• DATA PROVIDED
/---

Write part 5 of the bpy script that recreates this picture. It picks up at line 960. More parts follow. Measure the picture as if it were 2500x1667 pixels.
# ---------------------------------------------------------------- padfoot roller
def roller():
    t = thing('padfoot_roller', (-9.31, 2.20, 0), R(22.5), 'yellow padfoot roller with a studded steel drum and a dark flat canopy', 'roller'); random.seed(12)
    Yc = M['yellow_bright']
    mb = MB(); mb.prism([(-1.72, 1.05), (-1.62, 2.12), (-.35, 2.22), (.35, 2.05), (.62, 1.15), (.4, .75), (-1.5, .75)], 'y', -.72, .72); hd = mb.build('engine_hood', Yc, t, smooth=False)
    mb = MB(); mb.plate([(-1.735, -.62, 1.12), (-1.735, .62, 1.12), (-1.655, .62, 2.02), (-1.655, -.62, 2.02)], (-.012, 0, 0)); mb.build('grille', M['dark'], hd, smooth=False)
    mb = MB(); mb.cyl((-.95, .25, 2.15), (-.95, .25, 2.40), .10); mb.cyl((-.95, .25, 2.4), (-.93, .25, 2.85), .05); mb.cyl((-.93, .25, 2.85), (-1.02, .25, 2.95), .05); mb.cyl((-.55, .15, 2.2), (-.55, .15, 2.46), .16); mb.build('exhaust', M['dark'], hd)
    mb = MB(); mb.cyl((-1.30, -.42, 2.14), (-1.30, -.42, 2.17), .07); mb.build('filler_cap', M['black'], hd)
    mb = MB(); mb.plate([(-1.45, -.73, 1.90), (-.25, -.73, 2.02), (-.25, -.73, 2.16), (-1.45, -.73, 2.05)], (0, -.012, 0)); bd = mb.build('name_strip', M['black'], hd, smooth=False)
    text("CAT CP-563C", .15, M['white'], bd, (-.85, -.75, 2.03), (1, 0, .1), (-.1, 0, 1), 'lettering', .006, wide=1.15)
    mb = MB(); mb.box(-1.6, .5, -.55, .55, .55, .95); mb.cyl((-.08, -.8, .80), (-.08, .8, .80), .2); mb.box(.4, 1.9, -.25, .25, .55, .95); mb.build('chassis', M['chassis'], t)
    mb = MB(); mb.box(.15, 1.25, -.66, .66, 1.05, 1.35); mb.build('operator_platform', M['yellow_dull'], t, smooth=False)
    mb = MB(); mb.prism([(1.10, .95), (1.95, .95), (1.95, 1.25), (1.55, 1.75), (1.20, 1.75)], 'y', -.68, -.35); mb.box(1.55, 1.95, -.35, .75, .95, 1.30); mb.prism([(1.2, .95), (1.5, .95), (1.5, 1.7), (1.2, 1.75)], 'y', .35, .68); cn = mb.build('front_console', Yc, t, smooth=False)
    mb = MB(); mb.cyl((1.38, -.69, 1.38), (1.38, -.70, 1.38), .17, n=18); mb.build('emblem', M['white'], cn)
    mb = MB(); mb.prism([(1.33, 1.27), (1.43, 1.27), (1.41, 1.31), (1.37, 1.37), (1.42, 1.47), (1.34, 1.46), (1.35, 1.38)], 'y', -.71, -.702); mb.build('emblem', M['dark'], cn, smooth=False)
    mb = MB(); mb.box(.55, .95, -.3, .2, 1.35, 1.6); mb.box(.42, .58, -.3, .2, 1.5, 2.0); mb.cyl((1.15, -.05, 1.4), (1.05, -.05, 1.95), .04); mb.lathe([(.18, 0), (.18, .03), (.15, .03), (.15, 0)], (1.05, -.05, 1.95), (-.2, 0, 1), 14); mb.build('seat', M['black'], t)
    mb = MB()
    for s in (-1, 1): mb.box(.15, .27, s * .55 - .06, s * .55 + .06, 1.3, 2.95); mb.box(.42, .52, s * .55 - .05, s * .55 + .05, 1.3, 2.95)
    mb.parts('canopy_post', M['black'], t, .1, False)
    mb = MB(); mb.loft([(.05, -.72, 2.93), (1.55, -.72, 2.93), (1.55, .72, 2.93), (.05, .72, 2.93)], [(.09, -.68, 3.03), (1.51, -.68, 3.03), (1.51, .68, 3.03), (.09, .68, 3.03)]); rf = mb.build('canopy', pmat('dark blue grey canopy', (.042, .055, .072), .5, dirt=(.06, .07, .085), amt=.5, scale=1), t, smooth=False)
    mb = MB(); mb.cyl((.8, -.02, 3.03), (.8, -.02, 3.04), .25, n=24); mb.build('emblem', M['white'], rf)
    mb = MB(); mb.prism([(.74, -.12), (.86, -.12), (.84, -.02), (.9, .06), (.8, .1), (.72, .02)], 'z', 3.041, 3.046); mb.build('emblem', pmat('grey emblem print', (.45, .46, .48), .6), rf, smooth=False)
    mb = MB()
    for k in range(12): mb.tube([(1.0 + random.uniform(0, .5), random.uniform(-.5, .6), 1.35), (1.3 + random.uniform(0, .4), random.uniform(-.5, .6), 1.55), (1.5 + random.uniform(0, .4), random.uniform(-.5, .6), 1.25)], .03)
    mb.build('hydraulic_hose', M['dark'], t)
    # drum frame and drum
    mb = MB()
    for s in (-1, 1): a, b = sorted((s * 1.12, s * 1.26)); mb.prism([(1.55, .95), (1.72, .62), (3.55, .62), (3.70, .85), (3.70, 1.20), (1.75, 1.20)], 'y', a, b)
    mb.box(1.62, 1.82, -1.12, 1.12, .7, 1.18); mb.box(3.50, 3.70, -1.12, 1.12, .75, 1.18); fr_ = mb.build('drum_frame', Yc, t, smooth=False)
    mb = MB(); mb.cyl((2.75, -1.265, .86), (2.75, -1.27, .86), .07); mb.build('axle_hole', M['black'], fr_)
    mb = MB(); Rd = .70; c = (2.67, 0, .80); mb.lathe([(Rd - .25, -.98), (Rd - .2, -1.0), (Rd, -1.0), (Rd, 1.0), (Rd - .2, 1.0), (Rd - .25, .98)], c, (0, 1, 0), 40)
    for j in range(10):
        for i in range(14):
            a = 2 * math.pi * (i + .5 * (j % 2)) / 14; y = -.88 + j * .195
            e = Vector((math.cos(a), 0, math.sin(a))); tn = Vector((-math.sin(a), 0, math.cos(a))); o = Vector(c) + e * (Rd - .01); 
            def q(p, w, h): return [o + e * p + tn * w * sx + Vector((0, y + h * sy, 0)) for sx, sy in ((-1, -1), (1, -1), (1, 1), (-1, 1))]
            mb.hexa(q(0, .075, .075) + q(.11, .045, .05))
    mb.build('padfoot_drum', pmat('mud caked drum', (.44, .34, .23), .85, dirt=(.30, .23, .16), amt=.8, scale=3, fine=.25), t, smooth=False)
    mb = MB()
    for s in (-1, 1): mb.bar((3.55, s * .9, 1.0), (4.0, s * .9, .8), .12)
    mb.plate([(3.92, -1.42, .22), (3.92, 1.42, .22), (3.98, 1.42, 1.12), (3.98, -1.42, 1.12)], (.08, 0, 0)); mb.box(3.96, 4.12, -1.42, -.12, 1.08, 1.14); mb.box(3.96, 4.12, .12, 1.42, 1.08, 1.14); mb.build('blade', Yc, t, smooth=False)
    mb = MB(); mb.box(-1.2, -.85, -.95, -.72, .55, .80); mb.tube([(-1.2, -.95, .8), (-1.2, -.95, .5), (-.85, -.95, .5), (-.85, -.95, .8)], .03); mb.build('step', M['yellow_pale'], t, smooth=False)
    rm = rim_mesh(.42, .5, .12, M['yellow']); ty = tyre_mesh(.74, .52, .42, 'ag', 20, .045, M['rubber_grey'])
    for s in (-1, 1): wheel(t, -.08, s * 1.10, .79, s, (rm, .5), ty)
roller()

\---

• PROBLEM TO WORK ON
Extract each line of the material exactly as it stands.

• EXERCISE OUTPUT
Write part 5 of the bpy script that recreates this picture. It picks up at line 960. More parts follow. Measure the picture as if it were 2500x1667 pixels.
# ---------------------------------------------------------------- padfoot roller
def roller():
    t = thing('padfoot_roller', (-9.31, 2.20, 0), R(22.5), 'yellow padfoot roller with a studded steel drum and a dark flat canopy', 'roller'); random.seed(12)
    Yc = M['yellow_bright']
    mb = MB(); mb.prism([(-1.72, 1.05), (-1.62, 2.12), (-.35, 2.22), (.35, 2.05), (.62, 1.15), (.4, .75), (-1.5, .75)], 'y', -.72, .72); hd = mb.build('engine_hood', Yc, t, smooth=False)
    mb = MB(); mb.plate([(-1.735, -.62, 1.12), (-1.735, .62, 1.12), (-1.655, .62, 2.02), (-1.655, -.62, 2.02)], (-.012, 0, 0)); mb.build('grille', M['dark'], hd, smooth=False)
    mb = MB(); mb.cyl((-.95, .25, 2.15), (-.95, .25, 2.40), .10); mb.cyl((-.95, .25, 2.4), (-.93, .25, 2.85), .05); mb.cyl((-.93, .25, 2.85), (-1.02, .25, 2.95), .05); mb.cyl((-.55, .15, 2.2), (-.55, .15, 2.46), .16); mb.build('exhaust', M['dark'], hd)
    mb = MB(); mb.cyl((-1.30, -.42, 2.14), (-1.30, -.42, 2.17), .07); mb.build('filler_cap', M['black'], hd)
    mb = MB(); mb.plate([(-1.45, -.73, 1.90), (-.25, -.73, 2.02), (-.25, -.73, 2.16), (-1.45, -.73, 2.05)], (0, -.012, 0)); bd = mb.build('name_strip', M['black'], hd, smooth=False)
    text("CAT CP-563C", .15, M['white'], bd, (-.85, -.75, 2.03), (1, 0, .1), (-.1, 0, 1), 'lettering', .006, wide=1.15)
    mb = MB(); mb.box(-1.6, .5, -.55, .55, .55, .95); mb.cyl((-.08, -.8, .80), (-.08, .8, .80), .2); mb.box(.4, 1.9, -.25, .25, .55, .95); mb.build('chassis', M['chassis'], t)
    mb = MB(); mb.box(.15, 1.25, -.66, .66, 1.05, 1.35); mb.build('operator_platform', M['yellow_dull'], t, smooth=False)
    mb = MB(); mb.prism([(1.10, .95), (1.95, .95), (1.95, 1.25), (1.55, 1.75), (1.20, 1.75)], 'y', -.68, -.35); mb.box(1.55, 1.95, -.35, .75, .95, 1.30); mb.prism([(1.2, .95), (1.5, .95), (1.5, 1.7), (1.2, 1.75)], 'y', .35, .68); cn = mb.build('front_console', Yc, t, smooth=False)
    mb = MB(); mb.cyl((1.38, -.69, 1.38), (1.38, -.70, 1.38), .17, n=18); mb.build('emblem', M['white'], cn)
    mb = MB(); mb.prism([(1.33, 1.27), (1.43, 1.27), (1.41, 1.31), (1.37, 1.37), (1.42, 1.47), (1.34, 1.46), (1.35, 1.38)], 'y', -.71, -.702); mb.build('emblem', M['dark'], cn, smooth=False)
    mb = MB(); mb.box(.55, .95, -.3, .2, 1.35, 1.6); mb.box(.42, .58, -.3, .2, 1.5, 2.0); mb.cyl((1.15, -.05, 1.4), (1.05, -.05, 1.95), .04); mb.lathe([(.18, 0), (.18, .03), (.15, .03), (.15, 0)], (1.05, -.05, 1.95), (-.2, 0, 1), 14); mb.build('seat', M['black'], t)
    mb = MB()
    for s in (-1, 1): mb.box(.15, .27, s * .55 - .06, s * .55 + .06, 1.3, 2.95); mb.box(.42, .52, s * .55 - .05, s * .55 + .05, 1.3, 2.95)
    mb.parts('canopy_post', M['black'], t, .1, False)
    mb = MB(); mb.loft([(.05, -.72, 2.93), (1.55, -.72, 2.93), (1.55, .72, 2.93), (.05, .72, 2.93)], [(.09, -.68, 3.03), (1.51, -.68, 3.03), (1.51, .68, 3.03), (.09, .68, 3.03)]); rf = mb.build('canopy', pmat('dark blue grey canopy', (.042, .055, .072), .5, dirt=(.06, .07, .085), amt=.5, scale=1), t, smooth=False)
    mb = MB(); mb.cyl((.8, -.02, 3.03), (.8, -.02, 3.04), .25, n=24); mb.build('emblem', M['white'], rf)
    mb = MB(); mb.prism([(.74, -.12), (.86, -.12), (.84, -.02), (.9, .06), (.8, .1), (.72, .02)], 'z', 3.041, 3.046); mb.build('emblem', pmat('grey emblem print', (.45, .46, .48), .6), rf, smooth=False)
    mb = MB()
    for k in range(12): mb.tube([(1.0 + random.uniform(0, .5), random.uniform(-.5, .6), 1.35), (1.3 + random.uniform(0, .4), random.uniform(-.5, .6), 1.55), (1.5 + random.uniform(0, .4), random.uniform(-.5, .6), 1.25)], .03)
    mb.build('hydraulic_hose', M['dark'], t)
    # drum frame and drum
    mb = MB()
    for s in (-1, 1): a, b = sorted((s * 1.12, s * 1.26)); mb.prism([(1.55, .95), (1.72, .62), (3.55, .62), (3.70, .85), (3.70, 1.20), (1.75, 1.20)], 'y', a, b)
    mb.box(1.62, 1.82, -1.12, 1.12, .7, 1.18); mb.box(3.50, 3.70, -1.12, 1.12, .75, 1.18); fr_ = mb.build('drum_frame', Yc, t, smooth=False)
    mb = MB(); mb.cyl((2.75, -1.265, .86), (2.75, -1.27, .86), .07); mb.build('axle_hole', M['black'], fr_)
    mb = MB(); Rd = .70; c = (2.67, 0, .80); mb.lathe([(Rd - .25, -.98), (Rd - .2, -1.0), (Rd, -1.0), (Rd, 1.0), (Rd - .2, 1.0), (Rd - .25, .98)], c, (0, 1, 0), 40)
    for j in range(10):
        for i in range(14):
            a = 2 * math.pi * (i + .5 * (j % 2)) / 14; y = -.88 + j * .195
            e = Vector((math.cos(a), 0, math.sin(a))); tn = Vector((-math.sin(a), 0, math.cos(a))); o = Vector(c) + e * (Rd - .01); 
            def q(p, w, h): return [o + e * p + tn * w * sx + Vector((0, y + h * sy, 0)) for sx, sy in ((-1, -1), (1, -1), (1, 1), (-1, 1))]
            mb.hexa(q(0, .075, .075) + q(.11, .045, .05))
    mb.build('padfoot_drum', pmat('mud caked drum', (.44, .34, .23), .85, dirt=(.30, .23, .16), amt=.8, scale=3, fine=.25), t, smooth=False)
    mb = MB()
    for s in (-1, 1): mb.bar((3.55, s * .9, 1.0), (4.0, s * .9, .8), .12)
    mb.plate([(3.92, -1.42, .22), (3.92, 1.42, .22), (3.98, 1.42, 1.12), (3.98, -1.42, 1.12)], (.08, 0, 0)); mb.box(3.96, 4.12, -1.42, -.12, 1.08, 1.14); mb.box(3.96, 4.12, .12, 1.42, 1.08, 1.14); mb.build('blade', Yc, t, smooth=False)
    mb = MB(); mb.box(-1.2, -.85, -.95, -.72, .55, .80); mb.tube([(-1.2, -.95, .8), (-1.2, -.95, .5), (-.85, -.95, .5), (-.85, -.95, .8)], .03); mb.build('step', M['yellow_pale'], t, smooth=False)
    rm = rim_mesh(.42, .5, .12, M['yellow']); ty = tyre_mesh(.74, .52, .42, 'ag', 20, .045, M['rubber_grey'])
    for s in (-1, 1): wheel(t, -.08, s * 1.10, .79, s, (rm, .5), ty)
roller()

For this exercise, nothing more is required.